***** Rows

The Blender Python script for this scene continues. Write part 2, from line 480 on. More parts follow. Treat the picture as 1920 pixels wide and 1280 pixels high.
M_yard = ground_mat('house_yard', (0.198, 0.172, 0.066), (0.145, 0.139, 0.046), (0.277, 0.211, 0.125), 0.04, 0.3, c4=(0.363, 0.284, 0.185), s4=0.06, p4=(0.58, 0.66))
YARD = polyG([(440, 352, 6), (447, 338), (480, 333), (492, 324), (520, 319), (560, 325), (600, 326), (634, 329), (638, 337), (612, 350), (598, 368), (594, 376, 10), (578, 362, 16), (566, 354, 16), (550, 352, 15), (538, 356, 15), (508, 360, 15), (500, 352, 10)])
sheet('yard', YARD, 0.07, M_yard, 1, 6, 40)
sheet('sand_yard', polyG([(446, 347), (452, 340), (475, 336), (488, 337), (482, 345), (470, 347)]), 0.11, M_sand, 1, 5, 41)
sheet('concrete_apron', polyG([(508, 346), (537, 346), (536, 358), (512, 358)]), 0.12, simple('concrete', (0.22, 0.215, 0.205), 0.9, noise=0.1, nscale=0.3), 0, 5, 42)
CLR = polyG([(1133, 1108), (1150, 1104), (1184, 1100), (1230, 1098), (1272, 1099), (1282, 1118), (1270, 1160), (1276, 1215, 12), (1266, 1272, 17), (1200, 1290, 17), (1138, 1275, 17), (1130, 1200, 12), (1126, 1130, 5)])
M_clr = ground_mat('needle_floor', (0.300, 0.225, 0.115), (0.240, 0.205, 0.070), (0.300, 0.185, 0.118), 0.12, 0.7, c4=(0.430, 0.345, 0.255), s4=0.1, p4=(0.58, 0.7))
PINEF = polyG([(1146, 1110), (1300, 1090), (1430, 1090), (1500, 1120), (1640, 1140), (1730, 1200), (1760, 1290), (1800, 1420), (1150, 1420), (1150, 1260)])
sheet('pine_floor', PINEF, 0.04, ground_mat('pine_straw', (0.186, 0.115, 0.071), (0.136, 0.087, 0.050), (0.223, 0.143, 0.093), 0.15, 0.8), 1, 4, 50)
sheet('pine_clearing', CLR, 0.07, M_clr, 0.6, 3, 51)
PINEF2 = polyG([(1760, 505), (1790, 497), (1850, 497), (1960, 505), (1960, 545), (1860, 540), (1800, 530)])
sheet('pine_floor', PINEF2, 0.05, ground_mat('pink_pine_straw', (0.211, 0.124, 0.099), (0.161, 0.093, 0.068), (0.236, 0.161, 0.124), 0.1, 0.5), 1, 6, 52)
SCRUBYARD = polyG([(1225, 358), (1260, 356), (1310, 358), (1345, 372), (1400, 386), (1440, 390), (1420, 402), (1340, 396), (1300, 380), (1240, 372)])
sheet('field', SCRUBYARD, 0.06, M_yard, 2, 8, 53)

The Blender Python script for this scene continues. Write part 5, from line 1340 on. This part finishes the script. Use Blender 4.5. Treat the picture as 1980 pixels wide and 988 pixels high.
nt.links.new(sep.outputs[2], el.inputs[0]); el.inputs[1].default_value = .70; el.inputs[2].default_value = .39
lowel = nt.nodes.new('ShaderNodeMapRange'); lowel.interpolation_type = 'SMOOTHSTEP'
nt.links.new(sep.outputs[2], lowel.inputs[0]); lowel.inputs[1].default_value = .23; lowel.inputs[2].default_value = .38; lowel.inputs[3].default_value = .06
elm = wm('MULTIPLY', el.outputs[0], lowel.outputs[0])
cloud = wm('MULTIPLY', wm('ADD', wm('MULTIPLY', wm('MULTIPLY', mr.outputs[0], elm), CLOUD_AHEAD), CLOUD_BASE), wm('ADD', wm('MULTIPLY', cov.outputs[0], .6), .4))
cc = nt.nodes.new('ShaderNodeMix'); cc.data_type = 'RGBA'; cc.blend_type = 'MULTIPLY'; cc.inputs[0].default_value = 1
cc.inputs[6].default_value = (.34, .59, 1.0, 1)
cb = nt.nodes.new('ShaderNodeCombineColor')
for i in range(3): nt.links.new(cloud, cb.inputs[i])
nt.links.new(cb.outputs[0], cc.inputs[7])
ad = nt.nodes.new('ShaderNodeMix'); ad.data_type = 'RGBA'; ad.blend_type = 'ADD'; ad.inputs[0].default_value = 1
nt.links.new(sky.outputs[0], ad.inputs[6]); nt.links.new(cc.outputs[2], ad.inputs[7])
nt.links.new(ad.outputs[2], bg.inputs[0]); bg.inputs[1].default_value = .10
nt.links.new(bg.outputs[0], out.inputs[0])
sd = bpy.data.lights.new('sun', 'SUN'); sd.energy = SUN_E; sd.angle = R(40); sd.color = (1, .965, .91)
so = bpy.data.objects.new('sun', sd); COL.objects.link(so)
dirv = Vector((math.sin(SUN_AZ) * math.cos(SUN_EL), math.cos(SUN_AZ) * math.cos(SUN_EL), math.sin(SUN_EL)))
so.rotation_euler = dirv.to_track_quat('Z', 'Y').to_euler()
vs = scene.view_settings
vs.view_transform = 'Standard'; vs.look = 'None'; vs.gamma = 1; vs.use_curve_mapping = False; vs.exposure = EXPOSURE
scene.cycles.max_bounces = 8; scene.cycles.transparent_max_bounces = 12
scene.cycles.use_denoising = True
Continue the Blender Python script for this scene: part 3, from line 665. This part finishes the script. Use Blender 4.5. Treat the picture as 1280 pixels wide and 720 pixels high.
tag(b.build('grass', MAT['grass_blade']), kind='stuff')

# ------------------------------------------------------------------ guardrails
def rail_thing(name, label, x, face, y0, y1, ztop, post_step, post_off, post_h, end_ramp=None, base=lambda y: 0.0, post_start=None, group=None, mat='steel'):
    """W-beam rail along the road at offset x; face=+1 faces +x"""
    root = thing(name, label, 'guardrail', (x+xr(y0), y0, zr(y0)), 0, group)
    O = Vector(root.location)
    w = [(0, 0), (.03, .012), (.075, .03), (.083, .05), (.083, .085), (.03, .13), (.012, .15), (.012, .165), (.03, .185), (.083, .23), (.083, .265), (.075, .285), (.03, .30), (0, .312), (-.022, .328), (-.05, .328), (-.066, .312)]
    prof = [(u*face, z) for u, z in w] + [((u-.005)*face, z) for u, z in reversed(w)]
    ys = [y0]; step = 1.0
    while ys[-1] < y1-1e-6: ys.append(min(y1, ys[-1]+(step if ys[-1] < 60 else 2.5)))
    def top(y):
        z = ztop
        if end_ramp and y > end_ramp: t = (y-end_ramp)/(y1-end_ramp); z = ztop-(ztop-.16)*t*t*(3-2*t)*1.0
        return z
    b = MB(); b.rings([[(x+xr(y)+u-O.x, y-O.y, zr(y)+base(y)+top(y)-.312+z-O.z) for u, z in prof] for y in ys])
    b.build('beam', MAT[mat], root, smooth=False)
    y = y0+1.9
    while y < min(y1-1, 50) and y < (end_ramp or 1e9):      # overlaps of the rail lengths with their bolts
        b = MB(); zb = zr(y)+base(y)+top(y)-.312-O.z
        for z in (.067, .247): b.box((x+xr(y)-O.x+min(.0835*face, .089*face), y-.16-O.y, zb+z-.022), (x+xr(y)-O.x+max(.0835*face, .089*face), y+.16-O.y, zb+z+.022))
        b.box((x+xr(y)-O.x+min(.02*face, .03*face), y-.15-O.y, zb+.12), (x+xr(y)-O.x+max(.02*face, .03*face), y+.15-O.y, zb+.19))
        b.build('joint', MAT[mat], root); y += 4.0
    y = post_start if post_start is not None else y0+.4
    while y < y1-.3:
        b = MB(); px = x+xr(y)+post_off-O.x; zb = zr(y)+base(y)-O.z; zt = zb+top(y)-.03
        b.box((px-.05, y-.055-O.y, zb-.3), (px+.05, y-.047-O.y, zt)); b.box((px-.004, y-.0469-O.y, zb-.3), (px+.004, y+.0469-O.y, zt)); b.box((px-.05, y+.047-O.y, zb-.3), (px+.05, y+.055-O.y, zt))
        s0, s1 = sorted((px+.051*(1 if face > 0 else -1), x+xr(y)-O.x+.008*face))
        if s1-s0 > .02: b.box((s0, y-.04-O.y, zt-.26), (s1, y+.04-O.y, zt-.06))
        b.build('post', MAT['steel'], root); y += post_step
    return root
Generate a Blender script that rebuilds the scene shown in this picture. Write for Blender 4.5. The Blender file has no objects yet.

**********

• _Objective_
Say how many lines of the data include the word "objects". Respond with the number alone.

• _Solution below_
2